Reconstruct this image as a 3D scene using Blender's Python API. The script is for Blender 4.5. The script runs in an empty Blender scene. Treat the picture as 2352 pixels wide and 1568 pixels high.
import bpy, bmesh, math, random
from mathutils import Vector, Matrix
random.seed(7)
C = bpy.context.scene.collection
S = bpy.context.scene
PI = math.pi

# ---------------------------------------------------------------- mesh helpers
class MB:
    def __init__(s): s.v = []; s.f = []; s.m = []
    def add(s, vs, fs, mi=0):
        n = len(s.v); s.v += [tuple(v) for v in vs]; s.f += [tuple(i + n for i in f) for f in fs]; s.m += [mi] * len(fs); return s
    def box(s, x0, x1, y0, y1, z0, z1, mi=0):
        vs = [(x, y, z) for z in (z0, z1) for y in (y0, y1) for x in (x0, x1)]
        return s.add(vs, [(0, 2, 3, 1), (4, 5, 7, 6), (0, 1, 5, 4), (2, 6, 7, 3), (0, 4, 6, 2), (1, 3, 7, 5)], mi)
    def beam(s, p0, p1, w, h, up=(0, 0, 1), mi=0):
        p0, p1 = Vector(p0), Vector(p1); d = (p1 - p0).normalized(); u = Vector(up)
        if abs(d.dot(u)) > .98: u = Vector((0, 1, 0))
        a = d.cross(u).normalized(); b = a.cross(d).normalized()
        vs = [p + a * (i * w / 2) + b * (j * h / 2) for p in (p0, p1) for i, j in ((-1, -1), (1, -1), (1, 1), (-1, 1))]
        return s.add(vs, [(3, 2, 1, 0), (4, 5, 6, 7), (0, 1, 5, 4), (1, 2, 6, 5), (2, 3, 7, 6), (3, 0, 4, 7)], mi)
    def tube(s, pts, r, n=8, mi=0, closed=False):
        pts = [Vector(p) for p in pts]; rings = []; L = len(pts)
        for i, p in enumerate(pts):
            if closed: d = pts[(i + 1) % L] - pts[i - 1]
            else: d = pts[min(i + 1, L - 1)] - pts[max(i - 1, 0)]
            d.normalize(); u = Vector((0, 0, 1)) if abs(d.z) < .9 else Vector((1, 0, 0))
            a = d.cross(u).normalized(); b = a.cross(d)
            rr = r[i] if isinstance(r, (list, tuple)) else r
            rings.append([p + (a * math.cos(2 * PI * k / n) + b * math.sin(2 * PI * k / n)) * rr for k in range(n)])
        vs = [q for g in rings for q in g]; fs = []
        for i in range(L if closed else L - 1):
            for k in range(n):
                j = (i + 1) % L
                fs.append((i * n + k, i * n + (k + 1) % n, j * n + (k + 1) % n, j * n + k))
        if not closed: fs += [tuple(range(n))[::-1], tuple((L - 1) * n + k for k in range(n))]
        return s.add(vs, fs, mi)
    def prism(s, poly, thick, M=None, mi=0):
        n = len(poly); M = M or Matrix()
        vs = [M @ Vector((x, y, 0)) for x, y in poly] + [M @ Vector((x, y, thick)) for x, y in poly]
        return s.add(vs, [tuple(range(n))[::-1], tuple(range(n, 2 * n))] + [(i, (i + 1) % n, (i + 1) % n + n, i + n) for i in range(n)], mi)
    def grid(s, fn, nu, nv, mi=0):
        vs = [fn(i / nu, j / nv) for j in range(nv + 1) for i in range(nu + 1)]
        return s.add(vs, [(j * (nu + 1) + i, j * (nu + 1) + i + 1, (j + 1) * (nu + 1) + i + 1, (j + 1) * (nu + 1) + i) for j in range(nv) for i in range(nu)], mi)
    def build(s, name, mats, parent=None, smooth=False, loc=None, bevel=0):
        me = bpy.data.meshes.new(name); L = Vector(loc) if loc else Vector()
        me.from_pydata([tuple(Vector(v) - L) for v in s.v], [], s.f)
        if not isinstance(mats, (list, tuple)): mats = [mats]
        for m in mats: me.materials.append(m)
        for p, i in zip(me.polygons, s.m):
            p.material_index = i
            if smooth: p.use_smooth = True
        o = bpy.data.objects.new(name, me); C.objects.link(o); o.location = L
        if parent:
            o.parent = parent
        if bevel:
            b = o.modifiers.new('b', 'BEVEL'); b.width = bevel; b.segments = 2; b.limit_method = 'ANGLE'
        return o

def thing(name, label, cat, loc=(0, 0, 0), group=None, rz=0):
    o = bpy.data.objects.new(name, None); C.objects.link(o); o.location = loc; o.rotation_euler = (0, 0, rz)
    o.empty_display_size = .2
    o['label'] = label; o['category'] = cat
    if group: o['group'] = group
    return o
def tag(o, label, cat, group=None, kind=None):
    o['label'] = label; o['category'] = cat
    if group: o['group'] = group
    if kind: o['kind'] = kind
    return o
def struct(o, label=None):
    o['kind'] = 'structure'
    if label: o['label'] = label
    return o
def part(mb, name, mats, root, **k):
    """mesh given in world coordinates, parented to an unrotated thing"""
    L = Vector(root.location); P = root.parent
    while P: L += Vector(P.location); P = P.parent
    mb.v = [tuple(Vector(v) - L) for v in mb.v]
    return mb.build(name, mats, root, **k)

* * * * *

Emit, unaltered, the lines from the top of the listing down through the line that holds "PI = math.pi"; emit nothing else.

Reconstruct this image as a 3D scene using Blender's Python API. The script is for Blender 4.5. The script runs in an empty Blender scene. Treat the picture as 2352 pixels wide and 1568 pixels high.
import bpy, bmesh, math, random
from mathutils import Vector, Matrix
random.seed(7)
C = bpy.context.scene.collection
S = bpy.context.scene
PI = math.pi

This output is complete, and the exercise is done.